The campaign to "Save Princess Vlei" in Cape Town from a shopping mall, and instead invest in a public park and ecological rehabilitation, has, after lots of work of those active in the Princess Vlei Forum gained more traction.

Already a while back Desmond Tutu visited the Princess Vlei to give his support, and recently The Baxter Theatre close to the University of Cape Town, opened their doors for the campaign to raise awareness and raise funds, potentially needed for an upcoming legal battle with the City of Cape Town. At Baxter, the Forum gave the audience "Scrooge" by Dickens, and Desmond Tutu again joined in support.

The Forum writes:
Another distinguished guest was Cape Town benefactor Benny Rabinowitz, who had underwritten the performance and sponsored several tickets for students. Franklin Sonn and his wife also attended, as well as Rhoda Kadalie, James McGregor, and Councillor Dennis Joseph, Yusuf Pahad, Kent Morkel and former mayor Gordon Oliver. 
With this increasing support by civil society, celebrities and the access and use of established middle-class/elite spaces in the city, it will most probably become increasingly difficult for the City and Province to go ahead with their plans of a shopping mall. Or at least it will come with a clear cost and further protests.

The Princess Vlei Forum has demonstrated that it can mobilise across various groups and areas in the still "archipelagic" and fractured Cape Town society, and in particular that the issue of Princess Vlei has resonance not only in former coloured areas, and lower working class, but also among environmentalists and former white areas.

The Princess Vlei Forum also reports on their website that the City and Province seems open to scrap the mall:
In a radio interview on the Voice of the Cape Breakfast Show on 7 January, Deputy Mayor Ian Nielson said, “We are concerned about the decision taken 15 years ago, circumstances have changed, people’s views on what Princess Vlei should be have changed and we believe we have to explore different options now, we can’t simply proceed without full exploration.”
The relations to sensitise to the values and multi folded aspects of Princess Vlei has spread to mobilise artists and others, which I have reported on before.
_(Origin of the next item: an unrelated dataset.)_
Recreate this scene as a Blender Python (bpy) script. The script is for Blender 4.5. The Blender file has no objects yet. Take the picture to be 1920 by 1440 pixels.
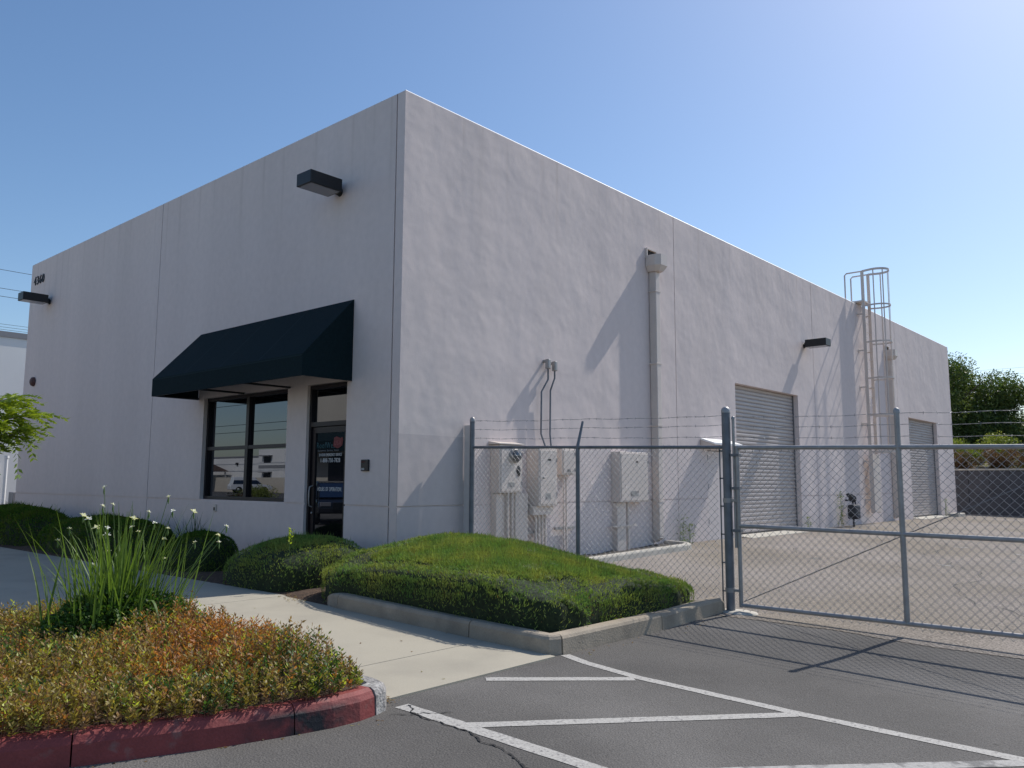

In November last year, artist Ayesha Price did a Photo and Video installation at the The Lovell Gallery in Woodstock. In her press release she writes:
Princess Vlei is a wetland in an urban area and a specific site of trauma: haunted by myths, riled with urban legends, inextricably linked to the displacement of people and currently, under real threat of destruction by commercial development. 
This body of achromatic digital works draws upon this site and its legend – a lake of tears- as a symbol of the degradation, disempowerment and injustice visited upon the worlds of the vulnerable by the powerful. 

An upcoming event around the "Peoples's Plan for Princess Vlei" will be on 22 March, called "Imagine Princess Vlei". This is part of the bid for Princess Vlei Forum to participate in the World Design Capital, something the City has denied them since the land at which they are developing a participatory process is not legally settled.

The campaign is now active on multiple arenas from the particular place at Princess Vlei, at schools, and community centres, but also at Baxter, exhibition spaces, Word Design Capital meetings, not to mention research centres. It has developed a row of material artifacts of plants and plans, and generated a string of activities and events during some three years—from planting, 'red flag day' and so forth. In connecting all these, a powerful narrative has been created. The story continues. I am looking forward in being back in April to meet with all in person again.